There is a concept in the performing art world known as "derivative work", "detritus", and probably a few other D-words I can't think of right now. It's basically a fancy way of saying "souvenir." My friend Christine Olson, when she staged the performance in which two dancers attacked each other with flour and chocolate, had them do it on a large white canvas tarp. That tarp was later used as the screen on which she projected the video documentation of the performance piece in an installation at another art show. The texture, colorful stains, and suggestion of motion and anatomy that glimmered on the screen gave a depth of meaning, a sense of place and tangible presence to the otherwise two-dimensional video.
In other performance works, the derivative is sometimes the only real evidence that anything happened. Chris Burden's body work, for example, is only documented in photos, and my Hero du Jour, Alan Kaprow, has many of his works which are simply written descriptions of what happened. These aren't the works themselves (try suggesting to a choreographer sometime that a video of a dance is the same as seeing it live. Then duck and run. Fast.) but they take on a life of their own--much as a score written by Mozart would be, in spite of the fact that it's not actually the work itself. How much is one of Shakespeare's First Folios going for these days?
If we take the idea of Kaprow's life like art, and extend this idea to it: what is the derivative of our lives? Jason Pettus, of slackermanager.com, suggests that in the digital age more and more people are somehow realizing that a digital record, an iPhoto backup disc and a database on livejournal, is not enough:
"An argument can be made that we as humans need our occasional sacred objects; that as much as electronic media helps us with our lives, and as much as it speeds up the day-to-day practical waits for things, all of us still need that occasional physical book of poetry we cherish, that paper letter that came from a lover, that blank paper notebook full of our thoughts and dreams."
He suggests that may in fact be the reason for the huge popularity of things such as moleskine notebooks.
My youngest daughter is as technologically savvy as any teen I know. I've come home to find the entertainment system rewired by her, she manipulates myspace with practiced ease, and a CD player accompanies her everywhere. But she also carries along a beautiful notebook, with hand-pressed paper covers and vellum-style pages with a blue satin thread to wind around the rough-hewn wooden button on the cover. I asked her what it was, and she gave me that "oh, you poor clueless grown-up" look.

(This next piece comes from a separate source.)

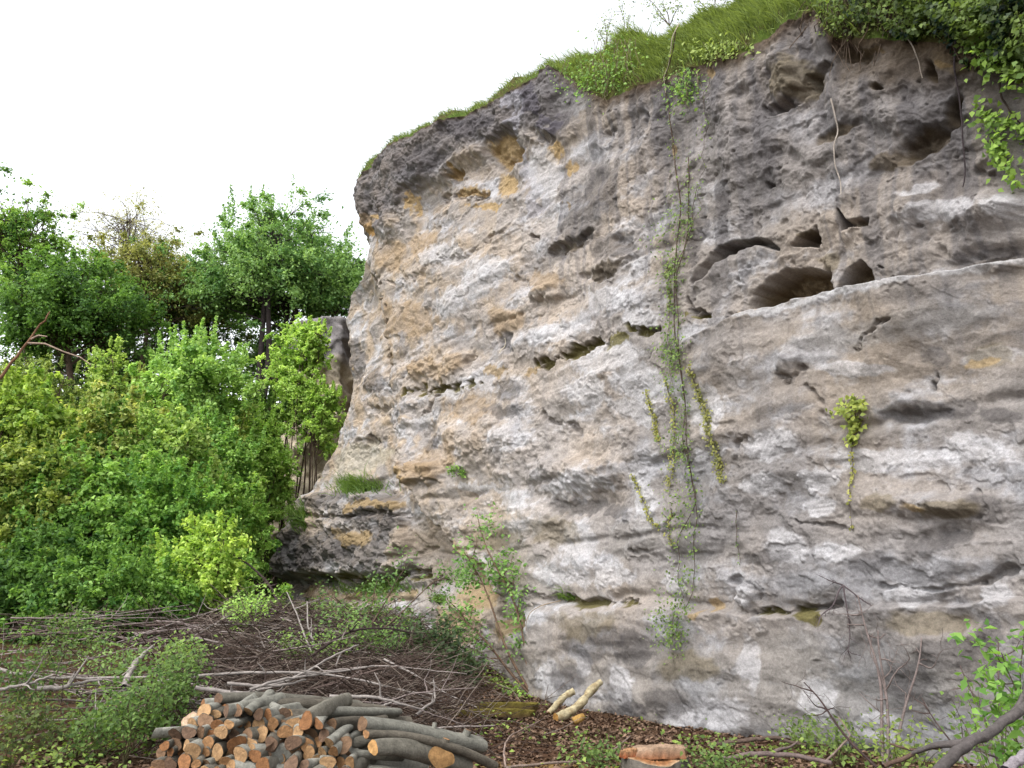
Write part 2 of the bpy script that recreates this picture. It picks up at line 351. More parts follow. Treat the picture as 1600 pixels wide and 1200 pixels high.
    tg = (ss(850, 1150, px)*ss(560, 800, py)*.35)[:, None]; base = base*(1-tg)+g(156, 153, 151)*tg
    tg = (ss(1130, 1080, py*1.0)*0+ss(980, 1060, py)*.35)[:, None]; base = base*(1-tg)+g(140, 138, 130)*tg
    bd = fbm(S*.25, Z*3.2+.5*c.nz, 4, 111)[:, None]; base = base*(1+.16*np.clip(bd, -1, 1)); st_ = (ss(.05, .5, fbm(S*5, Z*.30, 3, 115))*(.18+.42*ss(620, 350, py)*ss(780, 900, px)))[:, None]; base = base*(1-st_)+g(128, 122, 118)*st_*.9
    c.C = base*(1.0+.32*ss(1150, 850, px)*ss(150, 350, py))[:, None]*np.array([.965, 1.0, 1.10])
    T = c.tint; DK = (96, 92, 92); WH = (222, 220, 222); OC = (196, 164, 108); TAN = (178, 152, 118); BR = (104, 88, 66)
    T(c.poly([(530, 270), (560, 385), (615, 360), (650, 320), (700, 280), (740, 235), (800, 215), (850, 205), (905, 190), (890, 110), (850, 90), (600, 200)], 44), (116, 111, 112), .8, .5)
    T(c.blob(680, 260, 60, 30, -30), (92, 88, 90), .6); T(c.blob(745, 200, 60, 26, -25), (94, 90, 94), .7); T(c.line([(840, 150), (858, 195)], 22), (92, 88, 98), .7)
    T(c.line([(815, 160), (822, 240), (838, 330)], 16), (178, 176, 184), .6, .4); T(c.blob(900, 160, 30, 30), (150, 146, 146), .8)
    T(c.blob(560, 318, 18, 26), (120, 96, 80), .5); T(c.poly([(555, 372), (590, 348), (592, 368), (565, 384)], 8), (190, 150, 90), .9)
    for b in [(790, 238, 34, 30, -40), (785, 290, 22, 34, 0), (720, 272, 16, 18, 0), (735, 298, 36, 8, -15), (868, 232, 18, 34, 30), (890, 258, 16, 18, 0), (760, 320, 40, 8, 0), (655, 320, 10, 30, 0), (605, 336, 12, 12, 0), (885, 318, 6, 6, 0)]:
        T(c.blob(*b), OC, .75, .6)
    for b in [(670, 385, 36, 26, 0), (620, 400, 40, 40, 0), (590, 350, 30, 14, -10), (640, 500, 70, 40, 0), (590, 480, 20, 50, 0), (690, 575, 60, 24, -8), (800, 500, 60, 30, 0), (850, 440, 50, 26, 0), (665, 740, 46, 24, 0), (690, 720, 60, 40, 0), (740, 640, 60, 30, 0), (610, 560, 14, 80, 0)]:
        T(c.blob(*b), TAN, .6, .6)
    for b in [(720, 470, 60, 26, -30), (760, 430, 60, 40, -20), (700, 400, 50, 30, 0), (850, 270, 36, 70, 0), (650, 665, 56, 20, -20), (760, 600, 20, 30, 0), (720, 610, 50, 14, -20), (960, 560, 90, 40, -10), (1010, 600, 60, 50, 0),
              (880, 520, 80, 26, -10), (960, 470, 60, 30, 0), (1020, 500, 50, 26, 0), (1000, 640, 60, 30, 0), (930, 610, 50, 60, 0), (1230, 486, 60, 8, -14), (1340, 465, 70, 7, -12), (1500, 432, 110, 6, -10),
              (1400, 720, 150, 34, -4), (1530, 700, 90, 40, 0), (1300, 750, 60, 30, 0), (1230, 700, 70, 36, -6), (1290, 790, 40, 26, 0), (1210, 760, 50, 30, 0), (1330, 860, 60, 26, 0), (1240, 860, 50, 40, 0), (1440, 930, 60, 24, 0), (1570, 930, 40, 30, 0),
              (900, 850, 40, 60, 0), (880, 900, 70, 26, 0), (960, 900, 60, 30, 0), (1060, 920, 26, 34, 0), (900, 760, 90, 14, -5), (760, 760, 60, 12, 0), (1010, 780, 30, 60, 0), (990, 1070, 26, 50, -15), (925, 1030, 20, 40, 0), (870, 1060, 40, 40, 0), (1150, 1110, 60, 40, 0), (1080, 1120, 40, 30, 0),
              (1290, 1090, 60, 60, 0), (1380, 1130, 60, 40, 0), (1180, 935, 20, 24, 0), (1190, 1040, 20, 60, 0), (1480, 330, 90, 26, -10), (1560, 560, 60, 24, -10), (1350, 580, 90, 16, 0), (1120, 640, 60, 50, 0), (1570, 320, 40, 30, 0), (1440, 300, 50, 14, -20)]:
        T(c.blob(*b), WH, .55, .7)
    for b in [(790, 535, 22, 28, 0), (795, 610, 36, 24, 0), (790, 640, 60, 16, 0), (560, 860, 60, 50, 0), (500, 860, 80, 44, -20), (580, 800, 50, 60, 10), (505, 780, 50, 20, -10), (600, 830, 24, 50, 0), (460, 860, 40, 50, 0), (560, 690, 20, 18, 0), (680, 690, 26, 16, 0),
              (900, 790, 70, 20, -5), (960, 800, 40, 20, 0), (570, 590, 30, 34, 0), (535, 560, 14, 60, 0), (940, 1000, 90, 50, 0), (900, 1060, 50, 30, 0), (1010, 1010, 40, 50, 0), (1060, 1100, 60, 40, 0), (1000, 1110, 60, 24, 0), (910, 340, 60, 70, -30), (950, 300, 50, 60, -20),
              (960, 390, 60, 30, -10), (1100, 380, 16, 70, 0), (1130, 330, 18, 90, 0), (1440, 650, 90, 18, -6), (1500, 640, 50, 30, 0), (1480, 560, 40, 30, -20), (1210, 870, 60, 20, 0), (1490, 850, 80, 26, -8), (1380, 880, 70, 26, 0), (1550, 800, 50, 40, 0), (1570, 650, 50, 20, 0), (1430, 1060, 70, 50, 0), (1500, 1020, 90, 40, 0), (1570, 990, 30, 40, 0),
              (1550, 395, 60, 14, -8), (1470, 210, 50, 50, 0), (1330, 200, 60, 30, 0), (1480, 130, 80, 26, 0), (500, 540, 30, 30, 0)]:
        T(c.blob(*b), DK, .62, .65)
    for b in [(930, 975, 80, 30, 0), (1500, 800, 70, 26, 0), (1400, 790, 50, 20, 0), (1100, 1040, 80, 36, 0), (1470, 970, 110, 30, 0), (1560, 560, 50, 30, -10), (860, 830, 60, 40, 0), (770, 840, 60, 30, 0), (1300, 410, 30, 20, 0), (1510, 100, 60, 30, 0), (1250, 130, 60, 50, 0)]:
        T(c.blob(*b), (128, 114, 84), .55, .6)
    for b in [(775, 582, 22, 12, 0), (835, 580, 20, 8, -15), (1130, 950, 24, 14, 0), (1105, 970, 20, 10, 0), (1165, 492, 12, 8, 0), (1200, 480, 14, 10, 0), (1350, 445, 22, 10, -10), (1275, 455, 22, 10, -10), (1450, 800, 30, 10, 0), (1545, 570, 40, 12, -10), (560, 930, 120, 14, 0), (470, 925, 40, 16, 0), (730, 930, 60, 40, 0), (780, 980, 30, 30, 0),
              (1370, 85, 40, 7, 5), (1490, 105, 18, 8, 0), (550, 840, 50, 24, 0), (580, 790, 60, 12, 0), (720, 880, 30, 60, -30), (700, 980, 70, 50, 0), (1120, 120, 10, 12, 0), (1060, 240, 8, 20, 0), (520, 575, 10, 18, 0), (640, 745, 26, 20, 0)]:
        T(c.blob(*b), (184, 156, 108), .65, .65)
    T(c.poly([(508, 700), (560, 690), (600, 700), (560, 730), (510, 760), (500, 730)], 14), (206, 196, 176), .7, .4)
    T(c.blob(640, 860, 60, 60, 20), (176, 160, 142), .7, .5); T(c.blob(660, 900, 70, 30, 0), (170, 158, 142), .6, .5)
    T(c.line([(1180, 496), (1250, 480), (1340, 462), (1450, 444), (1600, 414), (1700, 396)], 9, .8, False), (214, 212, 212), .6, .3)
    for b in [(1400, 520, 240, 34, -10), (1000, 840, 70, 50, 0), (1250, 1010, 90, 40, 0)]: T(c.blob(*b), (162, 156, 150), .6, .35)
    # mossy green-brown crust in the grooves
    MO = (112, 104, 46)
    for l, wd in [([(650, 612), (700, 607), (745, 598)], 9), ([(845, 572), (870, 562), (905, 548), (950, 538), (1000, 530)], 10), ([(1000, 516), (1050, 518)], 10), ([(880, 938), (1000, 948)], 7), ([(1200, 955), (1300, 968)], 9), ([(1090, 495), (1130, 505)], 8), ([(490, 905), (640, 905)], 10)]:
        T(c.line(l, wd), MO, .85, .5)
    for p in ([(1180, 488), (1185, 462), (1212, 440), (1240, 424), (1290, 426), (1300, 450), (1262, 464), (1232, 478)], [(1312, 452), (1330, 420), (1350, 410), (1366, 426), (1372, 446), (1340, 456)]):
        T(c.poly(p, 8, .3), (120, 100, 66), .8, .25)
    # soil lip under the turf
    edge = ztop(S)-Z
    for b in [(1450, 225, 54, 26, -25), (1495, 180, 18, 38, 20), (1385, 146, 20, 11, 10), (1464, 118, 16, 26, 0), (1345, 90, 46, 18, 8), (1320, 210, 50, 16, -12), (1400, 250, 60, 20, -15), (1345, 350, 24, 8, 0), (1265, 376, 18, 10, 0), (1160, 386, 40, 12, -10), (955, 425, 50, 14, -10), (895, 388, 30, 8, -15)]:
        T(c.blob(*b), (96, 82, 60), .7, .5)
    m = (ss(.30, .02, edge+.10*c.nz)*ss(860, 900, px)*.8+ss(.10, .0, edge+.03*c.nz)*.7*ss(900, 860, px))[:, None]; c.C = c.C*(1-m)+g(96, 78, 58)*m
    m = (ss(.95, .2, edge+.25*c.nz)*ss(1290, 1330, px)*.75)[:, None]; c.C = c.C*(1-m)+g(84, 70, 52)*m
    c.C *= (1+.10*c.nf)[:, None]
    c.C = np.clip(c.C, .01, 1)
    return c.D.reshape(c.shape), c.C.reshape(c.shape+(3,))

def corner_setback(s, z):
    e = scorner(z)-s; r = .35
    return np.where(e < r, r-np.sqrt(np.maximum(r*r-(r-np.clip(e, 0, r))**2, 0)), 0)
def surf(s, z, extra=0.0):
    s = np.atleast_1d(np.asarray(s, float)); z = np.atleast_1d(np.asarray(z, float))
    D, _ = cliff_fields(s, z); return wallP(s, z, D-corner_setback(s, z)+extra)
def on_wall(px, py, extra=0.03):
    s, z = wall_uv(np.asarray(px, float), np.asarray(py, float)); return surf(s, z, extra)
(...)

"It's for my ideas, Dad. So I don't lose any."
Nice to know my kids are smarter than me. Makes me feel like I've really accomplished something. And I enjoy the idea that at some point they can look in my notebooks, regardless of what OS their data runs on, and see a glimpse into my ideas, into my weeks, into my work. It's a little extra motivation, not to change the way I live--just to document it more clearly. To makes sure the derivative is as joyful as the work itself.